Security and Data Protection Tips for the Future

Security and Data Protection Tips for the Future

Security and privacy have been significant issues for businesses in recent years. As safeguarding customer data has become an ever-evolving game between hackers and companies, new ways of transferring and storing data have emerged with blockchain.

However, as we progress towards a digital landscape where more complex forms of protection are available, pockets of potential risk are involved. If your business wants to put its best foot forward and protect its data, consider the following key points.


Complying with GDPR

With data privacy at the forefront of the tech sector and the entire global business community, adhering to general data protection regulations (GDPR) can be the difference between a hefty fine and company integrity. With many big data companies like Facebook and Amazon, currently under great scrutiny for storing, transferring, and protecting user data, it is vital to be overly cautious regarding GDPR. If you're unsure whether a particular practice infringes on GDPR always err on the side of caution and act conservatively.


Privacy by Design

Privacy by design is an approach used to consider the security and data protection aspects of any project at the design stage, meaning you design your systems and processes with privacy in mind. It is not merely crucial from a business protection perspective but also a requirement as you will have to adhere to international data privacy regulations.
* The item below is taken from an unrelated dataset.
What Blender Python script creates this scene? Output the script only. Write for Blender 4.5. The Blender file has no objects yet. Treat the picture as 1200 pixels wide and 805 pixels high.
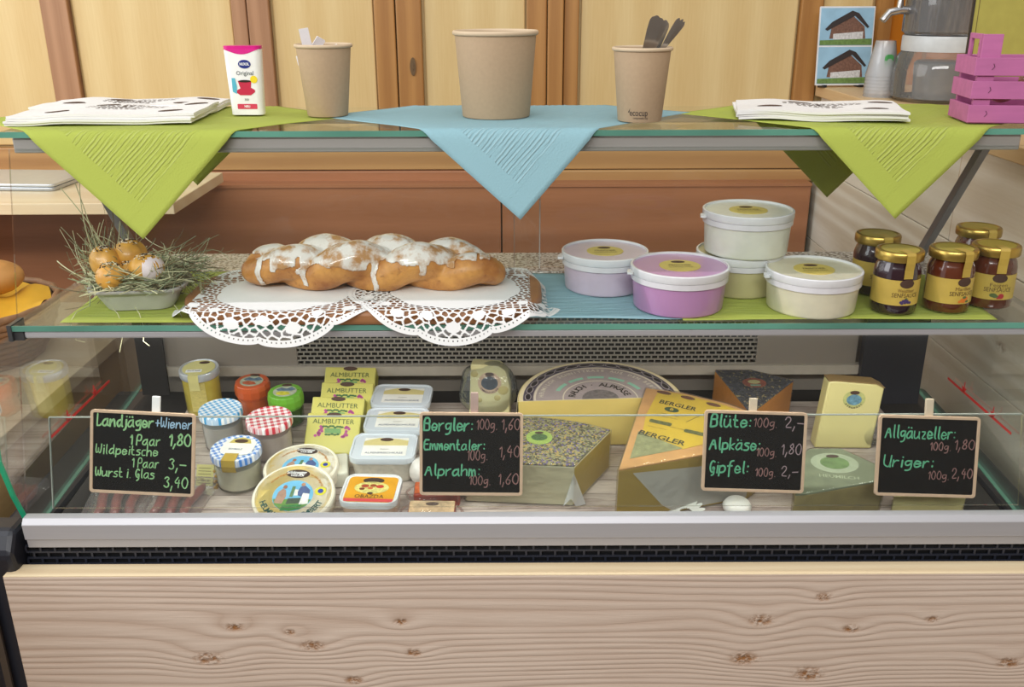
import bpy, bmesh, math, random
from math import sin, cos, tan, atan, atan2, pi, radians as R, sqrt, exp
from mathutils import Vector, Matrix, Euler, noise
random.seed(7)
scene = bpy.context.scene
COL = scene.collection

# ---------------------------------------------------------------- camera
CZ = 1.55
F_PX = 1100.0
PITCH = R(20.5)
ROLL = R(-0.2)
cam_d = bpy.data.cameras.new('camera'); cam = bpy.data.objects.new('camera', cam_d); COL.objects.link(cam)
cam_d.sensor_width = 36.0; cam_d.lens = F_PX / 1200.0 * 36.0; cam_d.clip_start = 0.05
CAM_M = Matrix.Translation((0, 0, CZ)) @ Matrix.Rotation(R(90) - PITCH, 4, 'X') @ Matrix.Rotation(ROLL, 4, 'Z')
cam.matrix_world = CAM_M
scene.camera = cam

# ---------------------------------------------------------------- world, lights, exposure
world = bpy.data.worlds.new('room_daylight'); scene.world = world; world.use_nodes = True
bg = world.node_tree.nodes['Background']
bg.inputs[0].default_value = (0.95, 0.97, 1.0, 1); bg.inputs[1].default_value = 0.58
def area(name, loc, target, size, energy, color=(1, 1, 1), sy=None):
    d = bpy.data.lights.new(name, 'AREA'); d.energy = energy; d.size = size; d.color = color
    d.shape = 'RECTANGLE'; d.size_y = sy or size
    o = bpy.data.objects.new(name, d); COL.objects.link(o)
    o.matrix_world = Matrix.Translation(loc) @ (Vector(target) - Vector(loc)).to_track_quat('-Z', 'Y').to_matrix().to_4x4()
    return o
area('window_light_left', (-2.6, 0.6, 2.2), (-0.1, 1.5, 1.0), 1.6, 32, (0.96, 0.98, 1.0))
area('window_light_left_rear', (-2.3, 2.0, 2.1), (-0.4, 2.6, 1.5), 1.0, 5, (1.0, 0.99, 0.96))
area('window_light_front', (-0.5, -1.5, 2.92), (0.0, 1.5, 0.95), 3.2, 74, (1.0, 0.99, 0.97), sy=0.4)
area('ceiling_light', (0.2, 1.2, 3.1), (0.1, 1.6, 1.0), 1.6, 10, (1.0, 0.96, 0.9))
# fill light added under the middle shelf's front rail to brighten the chilled deck
area('added_deck_fill', (0.03, 1.246, CZ - 0.4475), (0.03, 1.36, CZ - 0.74), 1.34, 2.3, (1.0, 0.97, 0.92), sy=0.02)
scene.view_settings.view_transform = 'Standard'
scene.view_settings.look = 'None'
scene.view_settings.gamma = 1.0
scene.view_settings.use_curve_mapping = False
scene.view_settings.exposure = 0.0
scene.cycles.max_bounces = 10
scene.cycles.transparent_max_bounces = 24

# ---------------------------------------------------------------- helpers: coordinates
def ray(px, py):
    v = Vector(((px - 600) / F_PX, (402.5 - py) / F_PX, -1.0))
    return (CAM_M.to_3x3() @ v)
def onH(px, py, H):
    """point on the horizontal plane H metres below eye level"""
    d = ray(px, py); t = -H / d.z
    return Vector((d.x * t, d.y * t, CZ - H))
def onY(px, py, Y):
    d = ray(px, py); t = Y / d.y
    return Vector((d.x * t, Y, CZ + d.z * t))
DECK_S = 0.10; DECK_A = atan(DECK_S)
DECK_N = Vector((0, -sin(DECK_A), cos(DECK_A)))
DECK_P = Vector((0, 1.2, CZ - 0.755))
def onD(px, py, h=0.0):
    """foot on the sloping deck of a point seen h above it"""
    d = ray(px, py); o = Vector((0, 0, CZ)); P = DECK_P + DECK_N * h
    t = (P - o).dot(DECK_N) / d.dot(DECK_N)
    return o + d * t - DECK_N * h
def deckz(Y): return CZ - 0.755 + (Y - 1.2) * DECK_S
GS = 0.28                                     # slant of the front glass
def glassY(H): return 1.168 + (0.70 - H) * GS

# ---------------------------------------------------------------- helpers: materials
def L(c):
    if isinstance(c, str):
        c = [int(c[i:i + 2], 16) / 255 for i in (0, 2, 4)]
    return tuple((x / 12.92 if x <= 0.04045 else ((x + 0.055) / 1.055) ** 2.4) for x in c) + (1,)
class NT:
    def __init__(s, name):
        s.m = bpy.data.materials.new(name); s.m.use_nodes = True; s.t = s.m.node_tree
        s.b = s.t.nodes['Principled BSDF']; s.out = s.t.nodes['Material Output']
    def n(s, ty, **k):
        x = s.t.nodes.new(ty)
        for a, v in k.items(): setattr(x, a, v)
        return x
    def l(s, a, b): s.t.links.new(a, b)
    def math(s, op, a, b=None, c=None):
        x = s.n('ShaderNodeMath', operation=op)
        for i, v in enumerate((a, b, c)):
            if v is None: continue
            if isinstance(v, (int, float)): x.inputs[i].default_value = v
            else: s.l(v, x.inputs[i])
        return x.outputs[0]
    def mix(s, f, a, b):
        x = s.n('ShaderNodeMix', data_type='RGBA')
        for i, v in ((0, f), (6, a), (7, b)):
            if isinstance(v, (int, float)): x.inputs[i].default_value = v
            elif isinstance(v, tuple): x.inputs[i].default_value = v
            else: s.l(v, x.inputs[i])
        return x.outputs[2]
    def obj(s, scale=(1, 1, 1), loc=(0, 0, 0), uv=False):
        tc = s.n('ShaderNodeTexCoord'); mp = s.n('ShaderNodeMapping')
        mp.inputs['Scale'].default_value = scale; mp.inputs['Location'].default_value = loc
        s.l(tc.outputs['UV' if uv else 'Object'], mp.inputs[0]); return mp.outputs[0]
    def bump(s, h, st=0.3, d=0.001):
        b = s.n('ShaderNodeBump'); b.inputs['Strength'].default_value = st; b.inputs['Distance'].default_value = d
        s.l(h, b.inputs['Height']); s.l(b.outputs[0], s.b.inputs['Normal'])
    def noise(s, v, scale, detail=3, rough=0.5):
        x = s.n('ShaderNodeTexNoise'); x.inputs['Scale'].default_value = scale; x.inputs['Detail'].default_value = detail
        x.inputs['Roughness'].default_value = rough; s.l(v, x.inputs['Vector']); return x.outputs['Fac']
    def ramp(s, f, lo, hi):
        x = s.n('ShaderNodeMapRange'); x.inputs[1].default_value = lo; x.inputs[2].default_value = hi; s.l(f, x.inputs[0]); return x.outputs[0]
MC = {}
def pm(name, col, rough=0.5, metal=0.0, var=0.06, scale=60, bump=0.0, coat=0.0, sub=0.0, trans=0.0, stretch=(1, 1, 1), spec=0.5):
    """plain procedural material: a colour broken up by a little noise"""
    if name in MC: return MC[name]
    k = NT(name); c = L(col)
    f = k.noise(k.obj(stretch), scale, 4)
    lo = tuple(max(0, x * (1 - 2 * var)) for x in c[:3]) + (1,); hi = tuple(min(1, x * (1 + 2 * var)) for x in c[:3]) + (1,)
    k.l(k.mix(f, lo, hi), k.b.inputs['Base Color'])
    k.b.inputs['Roughness'].default_value = rough; k.b.inputs['Metallic'].default_value = metal
    k.b.inputs['Coat Weight'].default_value = coat; k.b.inputs['Coat Roughness'].default_value = 0.15
    k.b.inputs['Specular IOR Level'].default_value = spec
    if sub: k.b.inputs['Subsurface Weight'].default_value = sub; k.b.inputs['Subsurface Radius'].default_value = (0.01, 0.008, 0.005)
    if trans: k.b.inputs['Transmission Weight'].default_value = trans
    if bump: k.bump(f, bump, 0.001)
    MC[name] = k.m; return k.m
def film(name, col=(1, 1, 1), opac=0.06, rough=0.03, spec=1.0, wr=0.0, gl=1.0):
    """thin clear sheet: see-through with a real fresnel reflection"""
    if name in MC: return MC[name]
    k = NT(name); tr = k.n('ShaderNodeBsdfTransparent'); gl_ = k.n('ShaderNodeBsdfGlossy'); df = k.n('ShaderNodeBsdfDiffuse')
    tr.inputs[0].default_value = tuple(1 - (1 - x) * 0.35 for x in col) + (1,); df.inputs[0].default_value = tuple(col) + (1,)
    gl_.inputs['Roughness'].default_value = rough
    fr = k.n('ShaderNodeFresnel'); fr.inputs[0].default_value = 1.45
    if wr:
        b = k.n('ShaderNodeBump'); b.inputs['Strength'].default_value = wr; b.inputs['Distance'].default_value = 0.004
        k.l(k.noise(k.obj(), 55, 3), b.inputs['Height']); k.l(b.outputs[0], gl_.inputs['Normal']); k.l(b.outputs[0], fr.inputs['Normal'])
    m1 = k.n('ShaderNodeMixShader'); m1.inputs[0].default_value = opac; k.l(tr.outputs[0], m1.inputs[1]); k.l(df.outputs[0], m1.inputs[2])
    m2 = k.n('ShaderNodeMixShader'); k.l(k.math('MULTIPLY', fr.outputs[0], gl), m2.inputs[0]); k.l(m1.outputs[0], m2.inputs[1]); k.l(gl_.outputs[0], m2.inputs[2])
    k.l(m2.outputs[0], k.out.inputs[0]); MC[name] = k.m; return k.m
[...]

In essence, this means you have to integrate data protection into your processing activities and business practices. While this can be applied across your whole business, some examples include developing new IT systems, services, products, and processes involving personal processing data; developing organisational policies, and physical design; or even using data sharing software.

When utilising privacy by design, you reduce the risk of potential data loss arising from security breaches. If you design your projects, processes, and systems with privacy in mind, you can identify issues sooner and raise awareness of privacy concerns in the organisation.


Understanding Your Processes

The best way to be prepared for anything is through adequate planning and execution. Preparing for a data breach means complying with GDPR, utilising privacy by design, and having a plan set in place for your entire team to execute and adhere to. Practising potential breach protocol and testing your software and systems will also be crucial as it will show you the complete data risk journey. Understanding your processes, and subsequently testing them will be the real analysis of how secure your business is.


Privacy Impact Awareness (PIA)

Privacy Impact Awareness (PIA) is a useful tool used to highlight and lower the risk of ineffective privacy practices in your company. These assessments reduce your risk of mishandling personal data by looking at your business's development life cycle. A full run-through of your services and protocol allows greater scrutiny into potential privacy risks.

Key stakeholders are involved in a PIA review as recommendations on addressing challenges need to be presented. Ultimately, a PIA will help a business and security team develop better processes and systems for handling sensitive data.


Risk Classification

When creating a risk classification of your data and processes, it is essential to complete a data mapping exercise initially. This means getting all of your data ducks in a row. Understand how your data is stored, transferred and organised. How is it, inventoried? Is everything safeguarded? If so, to what degree? Where are the areas of potential risk? These need to be answered before you can undertake a useful risk classification overview.

If specific data were to be stolen or lost, it could significantly injure your relationship with clients and even your overall operations. Having a sense of what data is at risk during a breach also helps your IT team harden defences and strategies to protect organisational data. If they know that certain information is at stake, they can prioritise their time on a solution to protect these assets. They can also set up alerts using various security technologies to know if unusual activity occurs with these data types.


A Brave New World

These are merely a few, yet paramount, aspects to consider when reviewing your business's data security and privacy. With emerging tech like blockchain looking to decentralise data, it will bring both new security capabilities and risk. We covered the impact that blockchain may have in this respect in our blog: Blockchain Will Change The World. That's why it is crucial to have a well thought effective, realistic, and specific plan to protect your team and your business.